Start DATASET RECORDS
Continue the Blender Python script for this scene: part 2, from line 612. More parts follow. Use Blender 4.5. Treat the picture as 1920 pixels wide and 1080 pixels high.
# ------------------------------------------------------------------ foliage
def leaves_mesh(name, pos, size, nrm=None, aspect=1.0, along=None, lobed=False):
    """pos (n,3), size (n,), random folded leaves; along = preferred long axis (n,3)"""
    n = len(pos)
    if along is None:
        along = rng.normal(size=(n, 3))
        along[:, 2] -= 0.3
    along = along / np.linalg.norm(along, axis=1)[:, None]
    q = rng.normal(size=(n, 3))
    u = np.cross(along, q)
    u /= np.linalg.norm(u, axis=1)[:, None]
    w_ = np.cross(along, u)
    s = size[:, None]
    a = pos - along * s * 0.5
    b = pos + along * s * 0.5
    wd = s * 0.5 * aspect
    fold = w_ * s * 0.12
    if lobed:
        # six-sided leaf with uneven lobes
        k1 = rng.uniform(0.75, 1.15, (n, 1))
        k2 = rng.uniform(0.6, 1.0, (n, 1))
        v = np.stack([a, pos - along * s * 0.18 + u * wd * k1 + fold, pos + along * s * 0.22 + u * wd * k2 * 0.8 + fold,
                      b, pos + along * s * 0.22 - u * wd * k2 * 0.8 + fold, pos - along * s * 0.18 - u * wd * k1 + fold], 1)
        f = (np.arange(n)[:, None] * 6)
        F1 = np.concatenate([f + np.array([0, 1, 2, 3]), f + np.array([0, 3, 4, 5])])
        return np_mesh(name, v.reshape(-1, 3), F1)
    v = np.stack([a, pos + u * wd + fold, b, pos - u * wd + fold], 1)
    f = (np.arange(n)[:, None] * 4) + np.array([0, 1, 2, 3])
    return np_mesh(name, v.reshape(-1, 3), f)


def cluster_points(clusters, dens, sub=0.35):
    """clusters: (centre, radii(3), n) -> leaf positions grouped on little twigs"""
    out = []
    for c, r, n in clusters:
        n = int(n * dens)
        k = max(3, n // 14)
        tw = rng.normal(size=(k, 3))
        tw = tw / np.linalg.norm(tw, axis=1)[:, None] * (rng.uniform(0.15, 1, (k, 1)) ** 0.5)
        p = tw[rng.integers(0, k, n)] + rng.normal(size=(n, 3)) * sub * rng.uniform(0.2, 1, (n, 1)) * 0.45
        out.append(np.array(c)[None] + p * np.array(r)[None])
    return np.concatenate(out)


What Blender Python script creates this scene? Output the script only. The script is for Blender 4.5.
End DATASET RECORDS
§ WHAT YOU SHOULD DO
The listing above should be transcribed in full, exactly as written.

§ FULL SOLUTION
Continue the Blender Python script for this scene: part 2, from line 612. More parts follow. Use Blender 4.5. Treat the picture as 1920 pixels wide and 1080 pixels high.
# ------------------------------------------------------------------ foliage
def leaves_mesh(name, pos, size, nrm=None, aspect=1.0, along=None, lobed=False):
    """pos (n,3), size (n,), random folded leaves; along = preferred long axis (n,3)"""
    n = len(pos)
    if along is None:
        along = rng.normal(size=(n, 3))
        along[:, 2] -= 0.3
    along = along / np.linalg.norm(along, axis=1)[:, None]
    q = rng.normal(size=(n, 3))
    u = np.cross(along, q)
    u /= np.linalg.norm(u, axis=1)[:, None]
    w_ = np.cross(along, u)
    s = size[:, None]
    a = pos - along * s * 0.5
    b = pos + along * s * 0.5
    wd = s * 0.5 * aspect
    fold = w_ * s * 0.12
    if lobed:
        # six-sided leaf with uneven lobes
        k1 = rng.uniform(0.75, 1.15, (n, 1))
        k2 = rng.uniform(0.6, 1.0, (n, 1))
        v = np.stack([a, pos - along * s * 0.18 + u * wd * k1 + fold, pos + along * s * 0.22 + u * wd * k2 * 0.8 + fold,
                      b, pos + along * s * 0.22 - u * wd * k2 * 0.8 + fold, pos - along * s * 0.18 - u * wd * k1 + fold], 1)
        f = (np.arange(n)[:, None] * 6)
        F1 = np.concatenate([f + np.array([0, 1, 2, 3]), f + np.array([0, 3, 4, 5])])
        return np_mesh(name, v.reshape(-1, 3), F1)
    v = np.stack([a, pos + u * wd + fold, b, pos - u * wd + fold], 1)
    f = (np.arange(n)[:, None] * 4) + np.array([0, 1, 2, 3])
    return np_mesh(name, v.reshape(-1, 3), f)


def cluster_points(clusters, dens, sub=0.35):
    """clusters: (centre, radii(3), n) -> leaf positions grouped on little twigs"""
    out = []
    for c, r, n in clusters:
        n = int(n * dens)
        k = max(3, n // 14)
        tw = rng.normal(size=(k, 3))
        tw = tw / np.linalg.norm(tw, axis=1)[:, None] * (rng.uniform(0.15, 1, (k, 1)) ** 0.5)
        p = tw[rng.integers(0, k, n)] + rng.normal(size=(n, 3)) * sub * rng.uniform(0.2, 1, (n, 1)) * 0.45
        out.append(np.array(c)[None] + p * np.array(r)[None])
    return np.concatenate(out)


What Blender Python script creates this scene? Output the script only. The script is for Blender 4.5.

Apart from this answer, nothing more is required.